Ce dispositif n’empêche pas un autre régime d’écriture de prendre corps et de nous emporter. Avec la parole hachée, balbutiante, des acteurs-témoins, Adrien Genoudet fait dialoguer celle, vigoureuse et affirmée, du narrateur qui semble en quête de sa propre parole. S’il y a lyrisme ici, c’est bien dans l’adhésion de ce personnage à sa propre parole et dans sa foi en les capacités du langage à atteindre avec un intouchable et un invisible, un monde perdu, le passé lui-même. Mais cet emportement – ô combien ancien dans le rêve de la littérature et auquel le lecteur contemporain est désormais peu habitué – est systématiquement équilibré par l’intervention régulière de la voix plus tremblée, plus hésitante de Nicole. Cette alliance est une véritable réussite, parce qu’elle s’efforce de donner à chaque voix un style, une manière d’appréhender l’histoire sans jamais décider laquelle serait la bonne.

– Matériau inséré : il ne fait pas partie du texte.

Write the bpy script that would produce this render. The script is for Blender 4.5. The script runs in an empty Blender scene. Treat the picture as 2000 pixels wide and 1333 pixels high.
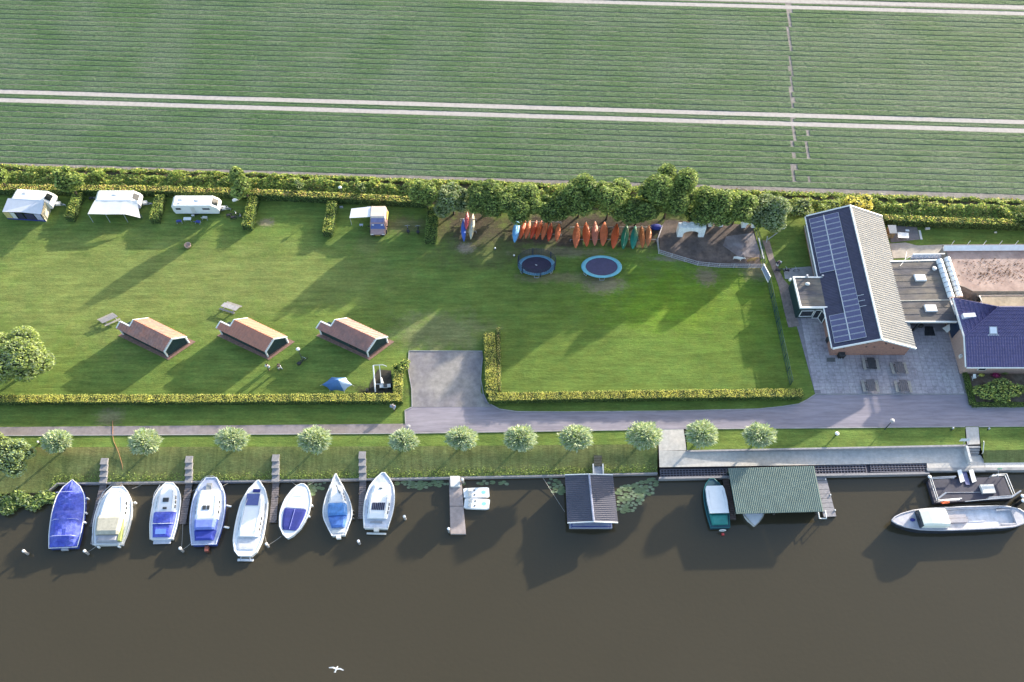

Ouvert à tous les vents de l’histoire qui le précède, le narrateur n’est ici qu’un passeur. Et s’il s’incarne véritablement en nous, s’il parvient à toucher un point inconnu en nous, c’est moins par ce qui lui arrive dans cette maison – pas grand-chose, à vrai dire – que par ce qui lui arrive dans sa parole – un évènement intérieur. Adrien Genoudet ne craint pas la métaphore : bloqué dans sa vie, son personnage est dans une impasse ; le chemin où le conduit le récit va consister à l’en faire sortir, on le vérifiera à la dernière phrase. Il ne rechigne pas devant un certain excès, une insistance sur certains motifs. À rebours d’une forte tendance contemporaine à l’économie des moyens, il cherche une densité de la phrase passant par un foisonnement qui n’est pas sans rappeler des auteurs comme Louis Calaferte ou Louis Guilloux, ou encore les premiers romans de Richard Millet. En multipliant les détours narratifs et les pistes formelles, un tel roman rejette certes certains codes et modes de son époque (qui aurait pu attendre un récit documentaire bien plus direct), mais il pose avec une subtilité profonde la question de son rattachement aux voix du passé : Le champ des cris raconte finalement l’histoire d’un homme qui, en convoquant les voix du passé et en inventant la sienne propre, parvient enfin à revivre. Adrien Genoudet a transformé une matière difficilement maniable et hautement inflammable, la violence vécue par celles et ceux qui nous ont précédés, en une forme à la fois enquêtrice et fantasmagorique, insistant autant sur la présence du passé que sur la distance qui nous en sépare, capable de penser autant la possibilité d’en ressentir les ondes lointaines que la certitude mélancolique de le manquer toujours.